Jusqu’aux élections au Parlement européen du 23 au 26 mai, le Royaume-Uni peut donc encore sortir de l’Union si la Chambre des communes finissait par adopter l’accord de retrait à l’issue d’un quatrième vote.

Mais, comme « the clock is ticking » désormais de façon extrêmement pressante, il serait surprenant en cette fin de mois d’avril que le Royaume-Uni ne soit pas tenu d’organiser des élections au Parlement européen, ce qui signifie que 73 députés britanniques y siégeront au début de la prochaine mandature avec les mêmes droits que leurs collègues. Les partis politiques s’organisent pour tenir ces élections et les premiers sondages donnent le Brexit party de Nigel Farage en tête avec 27 % des suffrages.

Cette situation, plus que paradoxale, s’explique par le fait que les deux parties ne veulent pas d’un « no deal », c’est-à-dire d’une « sortie désordonnée » qui leur serait gravement préjudiciable, tant sur le plan économique que sur le plan géopolitique.

En outre, comme l’avait encore rappelé Michel Barnier, négociateur en chef de l’UE, avant la réunion de ce Conseil, l’Union « ne prendra jamais la décision d’un no deal ». Pour celui-ci, il ne pourrait s’agir que d’un « choix des Britanniques ».

Au final, et malgré la volonté convergente des Vingt-Sept de l’éviter, le piège du Brexit s’est refermé sur l’Union. Non seulement les prochains Conseils européens continueront d’être pollués par ce sujet, mais d’autres extensions sont désormais possibles, sans qu’une véritable fin soit en vue. Le Royaume-Uni est parvenu à obtenir une nouvelle concession, certes encadrée par des dispositions adoptées par le Conseil européen « qui restera saisi de la question », alors que rien ne laisse prévoir pour le moment que l’accord de retrait puisse être finalement approuvé par la Chambre des communes.

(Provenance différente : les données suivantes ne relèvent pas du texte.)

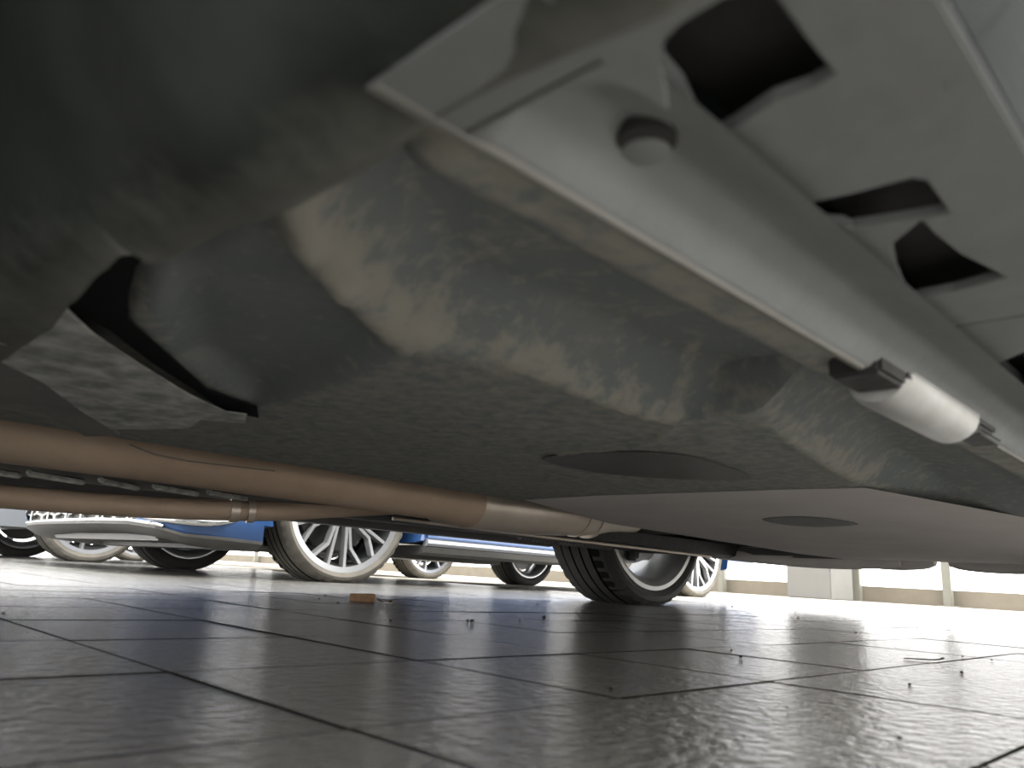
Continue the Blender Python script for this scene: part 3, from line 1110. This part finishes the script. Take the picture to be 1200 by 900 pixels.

Dans un tweet émis à l’issue de ce Conseil européen, le puissant secrétaire général de la Commission, Martin Selmayr a écrit : « le 29 mars, c’est-à-dire le 12 avril, c’est-à-dire le 31 octobre, c’est-à-dire… ».

Après les élections au Parlement européen et avant le 31 octobre, l’organisation d’un second référendum ou la convocation d’élections générales sont des hypothèses plausibles. Cependant, leur organisation demande du temps. En fait, même les hypothèses les plus extrêmes, i.e. le « no deal », c’est-à-dire une sortie désordonnée, ou la révocation de l’article 50, sont envisageables. Une telle révocation reviendrait à annuler le résultat du référendum du 23 juin 2016 trois ans après le vote des Britanniques !

Ce qui pourrait se profiler, c’est une sortie du carcan du calendrier de l’article 50 du TUE et la négociation d’un accord spécifique avec un Etat membre qui jouit déjà de quatre dérogations (opting-out), dont l’une porte sur l’Union économique et monétaire et l’autre sur l’Espace Schengen.

Lucide et toujours adepte d’un bon mot, l’ancien député européen Jean-Louis Bourlanges a dit à propos du Brexit : « Le Royaume-Uni a toujours eu dans l’Union un pied dedans, un pied dehors, et il aura un pied dehors, un pied dedans ».